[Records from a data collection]
※

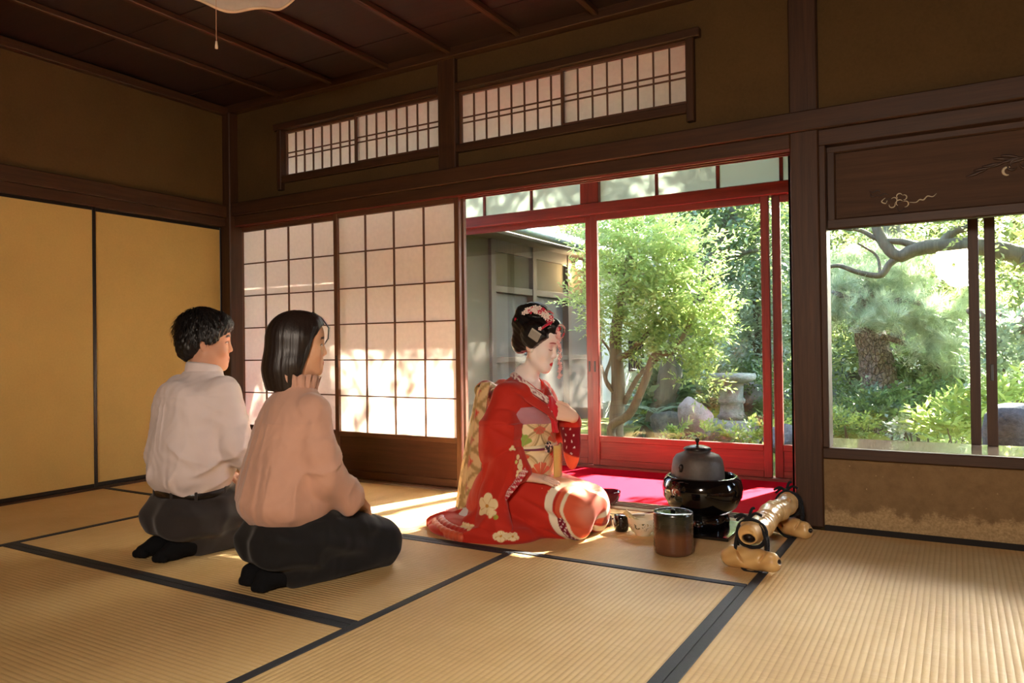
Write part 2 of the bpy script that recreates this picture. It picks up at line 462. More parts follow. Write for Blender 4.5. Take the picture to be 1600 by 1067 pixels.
def lattice(name, n, x0, x1, z0, z1, y, nx, zs, label, group, cat, stile=0.030, rail=0.035, bar=0.008, base=0.0, pull=None, dep=0.028):
    """a paper screen: stiles, rails, thin bars, one paper pane per field"""
    d = tag(empty('%s_%d' % (name, n), ((x0 + x1) / 2, y, z0)), label, cat, group, 'structure')
    box('stile', x0, x0 + stile, y, y + dep, z0, z1, M_shojiw, d, 0.002); box('stile', x1 - stile, x1, y, y + dep, z0, z1, M_shojiw, d, 0.002)
    a0, a1 = x0 + stile, x1 - stile
    zb = z0
    if base:
        box('bottom_rail', a0, a1, y, y + dep, z0, z0 + 0.045, M_shojiwx, d, 0.002)
        box('base_panel', a0, a1, y + 0.010, y + 0.018, z0 + 0.045, base - 0.03, mk_board, d, 0)
        box('middle_rail', a0, a1, y, y + dep, base - 0.03, base, M_shojiwx, d, 0.002); zb = base
    else:
        box('bottom_rail', a0, a1, y, y + dep, z0, z0 + rail, M_shojiwx, d, 0.002); zb = z0 + rail
    box('top_rail', a0, a1, y, y + dep, z1 - rail, z1, M_shojiwx, d, 0.002); zt = z1 - rail
    xs = [a0 + (a1 - a0) * i / nx for i in range(nx + 1)]
    zz = [zb] + [zb + (zt - zb) * k for k in zs] + [zt]
    for x in xs[1:-1]: box('lattice_bar', x - bar / 2, x + bar / 2, y + 0.006, y + 0.020, zb, zt, M_shojiw, d, 0.001)
    for z in zz[1:-1]: box('lattice_bar', a0, a1, y + 0.007, y + 0.0195, z - bar / 2, z + bar / 2, M_shojiwx, d, 0.001)
    for i in range(nx):
        for j in range(len(zz) - 1):
            box('paper_pane', xs[i] + 0.0005, xs[i + 1] - 0.0005, y + 0.0205, y + 0.0215, zz[j] + 0.0005, zz[j + 1] - 0.0005, M_paper if base else M_paper2, d, 0)
    if pull is not None:
        for px in pull:
            p = box('finger_pull', px - 0.008, px + 0.008, y - 0.0015, y + 0.004, 0.72, 0.80, M_black, d, 0.003)
    return d
mk_board = mk_wood('shoji_base_board', srgb(78, 48, 34), 0.45, 'X', 0.3)
ROWS = [i / 6 for i in range(1, 6)]
lattice('door', 4, -4.535, -3.535, 0.007, 1.742, D + 0.070, 4, ROWS, 'white paper lattice sliding screen beside the corner post', 'paper lattice screens', 'sliding screen', base=0.30, pull=(-3.552,))
lattice('door', 5, -3.555, -2.545, 0.007, 1.742, D + 0.026, 4, ROWS, 'white paper lattice sliding screen with sunlit lower panes', 'paper lattice screens', 'sliding screen', base=0.30, pull=(-3.538,), stile=0.034)
box('jamb', -2.562, -2.54, D + 0.07, D + 0.10, 0.007, 1.742, M_shojiw, wb)

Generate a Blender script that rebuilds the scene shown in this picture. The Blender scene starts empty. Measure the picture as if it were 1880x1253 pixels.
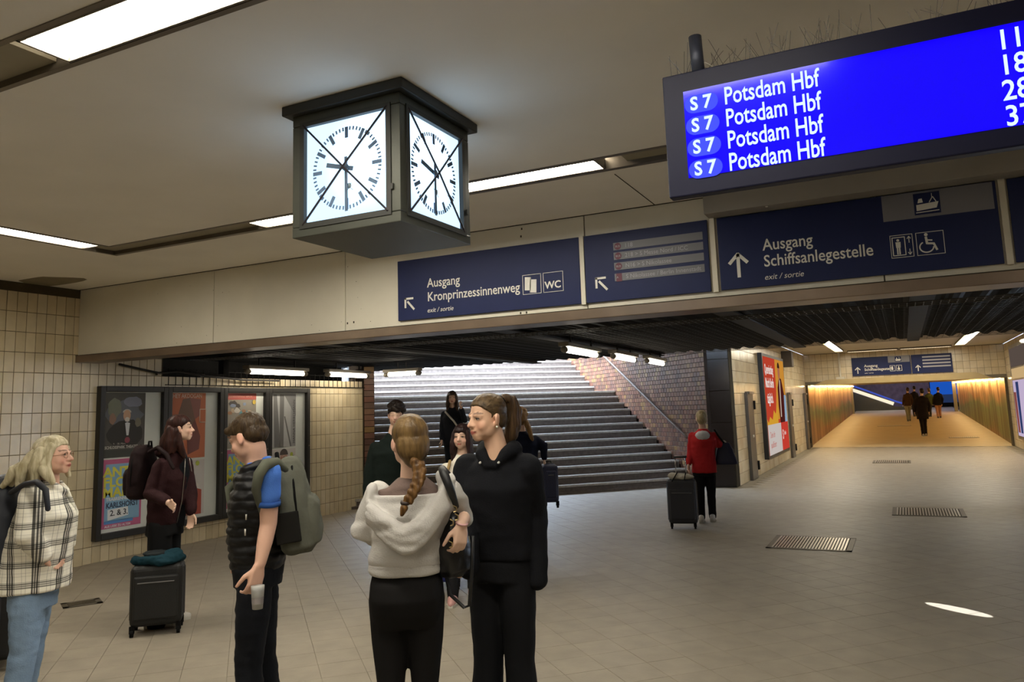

※

Exercise objective: Omitting all images, print the listing exactly.

The completed task:
Write part 2 of the bpy script that recreates this picture. It picks up at line 462. More parts follow. Write for Blender 4.5. Take the picture to be 1600 by 1067 pixels.
def lattice(name, n, x0, x1, z0, z1, y, nx, zs, label, group, cat, stile=0.030, rail=0.035, bar=0.008, base=0.0, pull=None, dep=0.028):
    """a paper screen: stiles, rails, thin bars, one paper pane per field"""
    d = tag(empty('%s_%d' % (name, n), ((x0 + x1) / 2, y, z0)), label, cat, group, 'structure')
    box('stile', x0, x0 + stile, y, y + dep, z0, z1, M_shojiw, d, 0.002); box('stile', x1 - stile, x1, y, y + dep, z0, z1, M_shojiw, d, 0.002)
    a0, a1 = x0 + stile, x1 - stile
    zb = z0
    if base:
        box('bottom_rail', a0, a1, y, y + dep, z0, z0 + 0.045, M_shojiwx, d, 0.002)
        box('base_panel', a0, a1, y + 0.010, y + 0.018, z0 + 0.045, base - 0.03, mk_board, d, 0)
        box('middle_rail', a0, a1, y, y + dep, base - 0.03, base, M_shojiwx, d, 0.002); zb = base
    else:
        box('bottom_rail', a0, a1, y, y + dep, z0, z0 + rail, M_shojiwx, d, 0.002); zb = z0 + rail
    box('top_rail', a0, a1, y, y + dep, z1 - rail, z1, M_shojiwx, d, 0.002); zt = z1 - rail
    xs = [a0 + (a1 - a0) * i / nx for i in range(nx + 1)]
    zz = [zb] + [zb + (zt - zb) * k for k in zs] + [zt]
    for x in xs[1:-1]: box('lattice_bar', x - bar / 2, x + bar / 2, y + 0.006, y + 0.020, zb, zt, M_shojiw, d, 0.001)
    for z in zz[1:-1]: box('lattice_bar', a0, a1, y + 0.007, y + 0.0195, z - bar / 2, z + bar / 2, M_shojiwx, d, 0.001)
    for i in range(nx):
        for j in range(len(zz) - 1):
            box('paper_pane', xs[i] + 0.0005, xs[i + 1] - 0.0005, y + 0.0205, y + 0.0215, zz[j] + 0.0005, zz[j + 1] - 0.0005, M_paper if base else M_paper2, d, 0)
    if pull is not None:
        for px in pull:
            p = box('finger_pull', px - 0.008, px + 0.008, y - 0.0015, y + 0.004, 0.72, 0.80, M_black, d, 0.003)
    return d
mk_board = mk_wood('shoji_base_board', srgb(78, 48, 34), 0.45, 'X', 0.3)
ROWS = [i / 6 for i in range(1, 6)]
lattice('door', 4, -4.535, -3.535, 0.007, 1.742, D + 0.070, 4, ROWS, 'white paper lattice sliding screen beside the corner post', 'paper lattice screens', 'sliding screen', base=0.30, pull=(-3.552,))
lattice('door', 5, -3.555, -2.545, 0.007, 1.742, D + 0.026, 4, ROWS, 'white paper lattice sliding screen with sunlit lower panes', 'paper lattice screens', 'sliding screen', base=0.30, pull=(-3.538,), stile=0.034)
box('jamb', -2.562, -2.54, D + 0.07, D + 0.10, 0.007, 1.742, M_shojiw, wb)

Generate a Blender script that rebuilds the scene shown in this picture. The Blender scene starts empty. Measure the picture as if it were 1880x1253 pixels.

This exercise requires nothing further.